* start Given information *

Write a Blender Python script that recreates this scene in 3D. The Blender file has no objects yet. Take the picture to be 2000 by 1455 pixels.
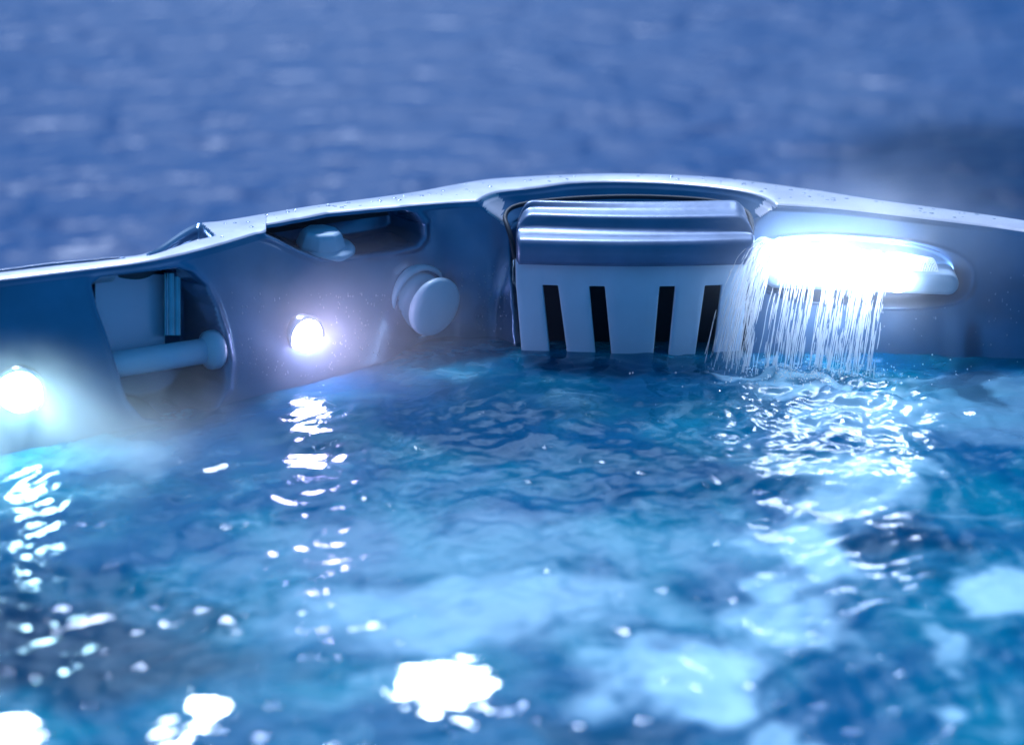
import bpy, bmesh, math, random
import numpy as np
from mathutils import Vector, Matrix
R = math.radians
random.seed(7); rng = np.random.default_rng(11)
SC = bpy.context.scene
COL = SC.collection

# ------------------------------------------------------------------ camera
CAM_H, PITCH, FPX = 0.90, R(20), 3732.0          # metres, tilt down, focal length in photo pixels
cam_d = bpy.data.cameras.new('camera'); cam = bpy.data.objects.new('camera', cam_d); COL.objects.link(cam)
cam.location = (0, 0, CAM_H); cam.rotation_euler = (R(90) - PITCH, 0, 0)
cam_d.sensor_width = 36; cam_d.lens = 36 * FPX / 2000; cam_d.clip_start = 0.05; cam_d.clip_end = 5000
cam_d.dof.use_dof = True; cam_d.dof.focus_distance = 2.62; cam_d.dof.aperture_fstop = 2.1
SC.camera = cam

# ------------------------------------------------------------------ world (dusk sky, bright low glow beyond the lake)
SUN_EL, SUN_AZ = 58.0, -12
W = bpy.data.worlds.new('World'); SC.world = W; W.use_nodes = True
nt = W.node_tree; nt.nodes.clear()
def N(nt, t, **k):
    n = nt.nodes.new(t)
    for a, b in k.items(): setattr(n, a, b)
    return n
def ramp(nt, stops, interp='LINEAR'):
    r = N(nt, 'ShaderNodeValToRGB'); cr = r.color_ramp; cr.interpolation = interp
    while len(cr.elements) < len(stops): cr.elements.new(0.5)
    for e, (p, c) in zip(cr.elements, stops):
        e.position = p; e.color = tuple(c) + (1,) if len(c) == 3 else c
    return r
def math_n(nt, op, a, b=None, c=None, clamp=False):
    m = N(nt, 'ShaderNodeMath', operation=op); m.use_clamp = clamp
    for i, v in enumerate((a, b, c)):
        if v is None: continue
        if isinstance(v, (int, float)): m.inputs[i].default_value = v
        else: nt.links.new(v, m.inputs[i])
    return m.outputs[0]
def mixc(nt, fac, a, b, mode='MIX'):
    m = N(nt, 'ShaderNodeMix', data_type='RGBA', blend_type=mode)
    for s, v in ((m.inputs[0], fac), (m.inputs[6], a), (m.inputs[7], b)):
        if isinstance(v, (int, float)): s.default_value = v
        elif isinstance(v, (tuple, list)): s.default_value = tuple(v) + (1,) if len(v) == 3 else v
        else: nt.links.new(v, s)
    return m.outputs[2]
tc = N(nt, 'ShaderNodeTexCoord'); sep = N(nt, 'ShaderNodeSeparateXYZ'); nt.links.new(tc.outputs['Generated'], sep.inputs[0])
rfar = ramp(nt, [(0.0, (.06, .34, .80)), (0.10, (.13, .36, .76)), (0.20, (.15, .35, .76)), (0.27, (.005, .16, .44)), (0.5, (.004, .14, .38)), (1.0, (.006, .12, .34))])
rnear = ramp(nt, [(0.0, (.003, .08, .22)), (0.3, (.010, .17, .42)), (1.0, (.006, .12, .32))])
nt.links.new(sep.outputs[2], rfar.inputs[0]); nt.links.new(sep.outputs[2], rnear.inputs[0])
fy = math_n(nt, 'MULTIPLY_ADD', sep.outputs[1], 0.8, 0.45, True)
nz = N(nt, 'ShaderNodeTexNoise'); nz.inputs['Scale'].default_value = 2.2; nz.inputs['Detail'].default_value = 3
nt.links.new(tc.outputs['Generated'], nz.inputs['Vector'])
cl = ramp(nt, [(0.35, (.75, .8, .88)), (0.65, (1.35, 1.25, 1.12))]); nt.links.new(nz.outputs[0], cl.inputs[0])
skyc = mixc(nt, 1.0, mixc(nt, fy, rnear.outputs[0], rfar.outputs[0]), cl.outputs[0], 'MULTIPLY')
# soft glow added to the unseen sky for pale reflections on the water
gd = Vector((math.sin(R(-2.5))*math.cos(R(30)), math.cos(R(-2.5))*math.cos(R(30)), math.sin(R(30))))
dp = N(nt, 'ShaderNodeVectorMath', operation='DOT_PRODUCT'); nt.links.new(tc.outputs['Generated'], dp.inputs[0]); dp.inputs[1].default_value = gd
def lobe(deg, soft, amt):
    r_ = N(nt, 'ShaderNodeMapRange', interpolation_type='SMOOTHSTEP'); r_.inputs[1].default_value = math.cos(R(deg)); r_.inputs[2].default_value = math.cos(R(soft)); r_.inputs[3].default_value = 0; r_.inputs[4].default_value = amt
    nt.links.new(dp.outputs['Value'], r_.inputs[0]); return r_.outputs[0]
gl = lobe(17, 3, 1.9)
glc = mixc(nt, 1.0, (.56, .74, 1.0), gl, 'MULTIPLY')
skyc = mixc(nt, 1.0, skyc, glc, 'ADD')
bg = N(nt, 'ShaderNodeBackground'); nt.links.new(skyc, bg.inputs[0]); bg.inputs[1].default_value = 1.0
wo = N(nt, 'ShaderNodeOutputWorld'); nt.links.new(bg.outputs[0], wo.inputs[0])

# ------------------------------------------------------------------ the one far light above the lake (moon-low sun)
sd = bpy.data.lights.new('sun', 'SUN'); so = bpy.data.objects.new('sun', sd); COL.objects.link(so)
sd.energy = 4.8; sd.angle = R(13); sd.color = (.62, 0.74, 1.0)
sdir = Vector((math.sin(R(SUN_AZ)) * math.cos(R(SUN_EL)), math.cos(R(SUN_AZ)) * math.cos(R(SUN_EL)), math.sin(R(SUN_EL))))
so.rotation_euler = sdir.to_track_quat('Z', 'Y').to_euler()

SC.view_settings.view_transform = 'Standard'; SC.view_settings.look = 'None'
SC.view_settings.exposure = 0.08; SC.view_settings.gamma = 1
SC.render.engine = 'CYCLES'
cy = SC.cycles
cy.use_denoising = True; cy.max_bounces = 6; cy.diffuse_bounces = 3; cy.glossy_bounces = 4; cy.transmission_bounces = 4
cy.transparent_max_bounces = 16; cy.volume_bounces = 1; cy.sample_clamp_indirect = 12; cy.caustics_reflective = False; cy.caustics_refractive = False
cy.volume_step_rate = 1.0; cy.volume_max_steps = 256

# ------------------------------------------------------------------ helpers
def ray(px, py):
    dx = (px - 1000) / FPX; dy = (727.5 - py) / FPX
    c, s = math.cos(PITCH), math.sin(PITCH)
    return np.array([dx + 0 * dy, c + dy * s + 0 * dx, -s + dy * c + 0 * dx])
def at_z(px, py, z):
    px = np.asarray(px, float); py = np.asarray(py, float); d = ray(px, py); t = (z - CAM_H) / d[2]
    return np.stack([d[0] * t, d[1] * t, CAM_H + d[2] * t], -1)
def at_y(px, py, y):
    d = ray(px, py); t = y / d[1]; return Vector((d[0] * t, y, CAM_H + d[2] * t))
def proj(P):
    P = np.asarray(P); c, s = math.cos(PITCH), math.sin(PITCH)
    y = P[..., 1]; z = P[..., 2] - CAM_H
    f = y * c - z * s; u = y * s + z * c
    return 1000 + FPX * P[..., 0] / f, 727.5 - FPX * u / f
def sm(a, b, x):
    t = np.clip((x - a) / (b - a), 0, 1); return t * t * (3 - 2 * t)
def curve(pts):
    """smooth monotone-ish interpolation (Catmull-Rom hermite) through (x, y)"""
    X = np.array([p[0] for p in pts], float); Y = np.array([p[1] for p in pts], float)
    d = np.diff(Y) / np.diff(X); m = np.empty_like(Y); m[1:-1] = (d[1:] + d[:-1]) / 2; m[0] = d[0]; m[-1] = d[-1]
    for i in range(1, len(Y) - 1):
        if d[i - 1] * d[i] <= 0: m[i] = 0
    def f(x):
        x = np.asarray(x, float); xc = np.clip(x, X[0], X[-1]); i = np.clip(np.searchsorted(X, xc) - 1, 0, len(X) - 2)
        h = X[i + 1] - X[i]; t = (xc - X[i]) / h
        y = (2*t**3-3*t**2+1)*Y[i] + (t**3-2*t**2+t)*h*m[i] + (-2*t**3+3*t**2)*Y[i+1] + (t**3-t**2)*h*m[i+1]
        return y + np.where(x < X[0], (x - X[0]) * m[0], 0) + np.where(x > X[-1], (x - X[-1]) * m[-1], 0)
    return f
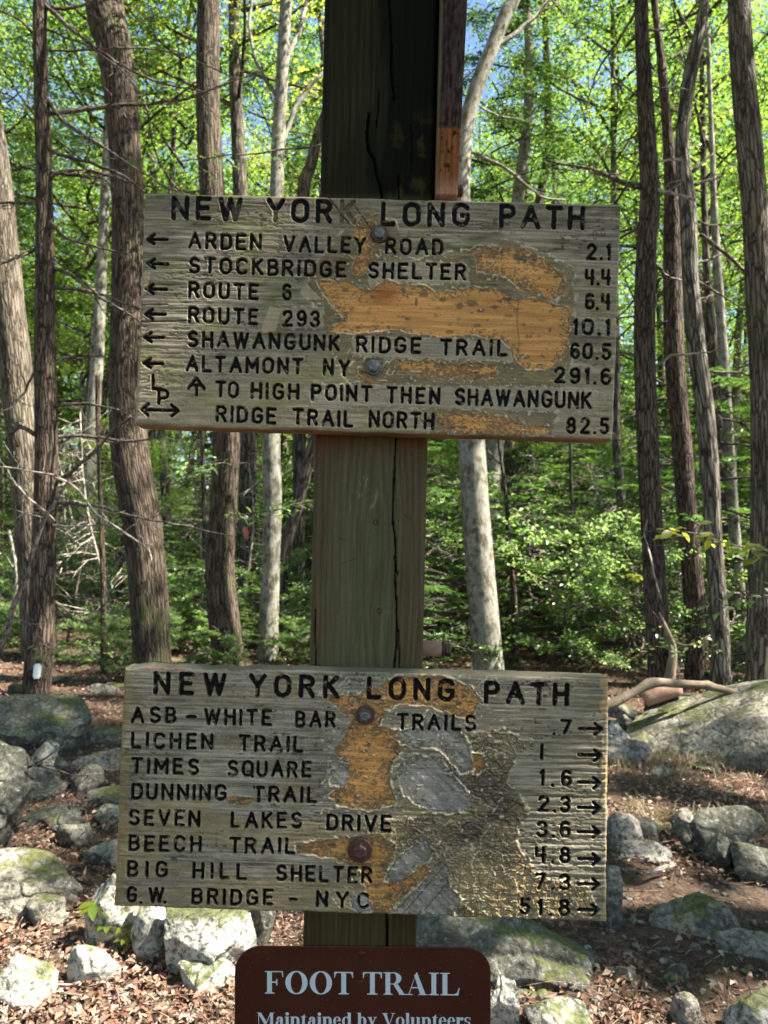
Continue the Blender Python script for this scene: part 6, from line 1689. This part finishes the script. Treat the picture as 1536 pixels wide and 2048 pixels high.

* end Given information *

What you need to do: Repeat the listing above up to and including the line with "COL = SC.collection", starting from its first line. Drop any pictures.

Correct output:
Write a Blender Python script that recreates this scene in 3D. The Blender file has no objects yet. Take the picture to be 2000 by 1455 pixels.
import bpy, bmesh, math, random
import numpy as np
from mathutils import Vector, Matrix
R = math.radians
random.seed(7); rng = np.random.default_rng(11)
SC = bpy.context.scene
COL = SC.collection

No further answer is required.